Hay besos, hay versos, en los que cabe toda la eternidad.
Dejó escrito en su voz Robert Allen Zimmerman —quien también
atiende al nombre de Bob Dylan— que «la respuesta está flotando en el
viento». Y así, tan efímera, tan frágil, tan invisible, puede ser la realidad,
que con este nuevo poemario Díaz Galán desea revelarnos sus esencias,
nos invita a observar junto a él, desde su atalaya, los destellos de verdad
que habitan en el vuelo de una gaviota, en el peso inmedible de una hoja
al precipitarse por las escaleras del otoño, en las macetas cuajadas de flores
a la luz de una luna de abril.
Leer a Ignacio es abrazar las huellas de su asombro antes de que el mar las
cubra de espuma, es doblar las esquinas de sus ojos, seguir con tu mirada
el halo zigzagueante de sus desvelos.
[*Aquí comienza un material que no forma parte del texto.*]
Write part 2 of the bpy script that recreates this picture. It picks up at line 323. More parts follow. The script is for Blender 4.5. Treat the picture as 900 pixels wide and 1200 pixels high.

Sabedor de la precisión de arquero
que late en el haiku, embelesado por el vino dulce de las bulerías, el poeta
conoce el ritmo de nuestro tiempo y se sitúa equidistante a la, cada vez
más, urgente forma con que degustamos la vida, ofreciéndonos en esta
obra sutiles pistas, doradas brújulas para el camino cuya elegante levedad
invitará a todo lector a saber cargar con la esquiva certeza de sus pasos,
naufragados, al fin, en las orillas de su estrella polar.